President Obama's disapproval index has fallen to single digits after spending months in double digit territory. The percentage of voters who strongly approve of the president has risen 10 points in the last 7 days, while the percentage of those who strongly disapprove has dropped 2 points. This computes to a -4 Approval Index according to Rasmussen.
The Rasmussen Reports daily Presidential Tracking Poll for Monday shows that 35% of the nation's voters Strongly Approve of the way that Barack Obama is performing his role as President. That’s the highest level of strong approval for the President in more than seven months and reflects a significant bounce following the State-of-the-Union address. Before the speech, just 27% voiced strong approval.
Thirty-nine percent (39%) now Strongly Disapprove down from 42% before the speech. Putting it all together gives Obama a Presidential Approval Index rating of -4. That’s the President’s best Approval Index rating in months.

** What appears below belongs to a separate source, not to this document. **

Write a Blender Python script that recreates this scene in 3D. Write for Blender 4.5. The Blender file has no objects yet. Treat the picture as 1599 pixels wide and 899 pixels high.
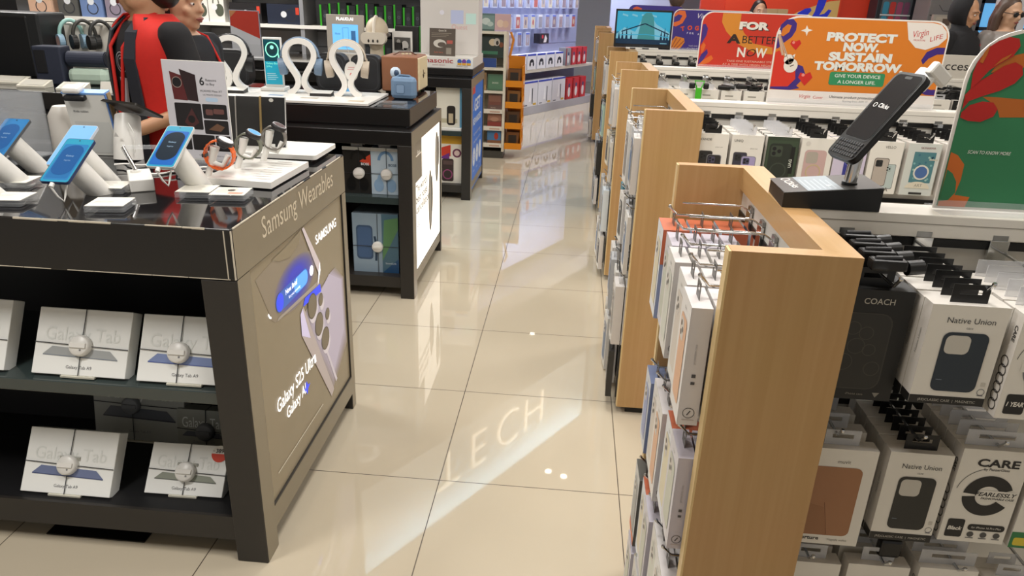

Although this significant bounce does follow the State of the Union address, I'd be willing to bet it is a chronological relationship rather than a causal one. I suspect the real cause of Obama's jump in voter approval was accepting the invitation from House Republicans to speak at their retreat. It can't have hurt that he appeared to listen, as well. After all, he campaigned as the post-partisan candidate. Too bad it wasn't until Scott Brown's victory in Massachusetts took away his filibuster-proof majority that he thought about living up to those promises.
And who, exactly, decided to define the event as "Republican Retreat" instead of saaaaay...Caucus?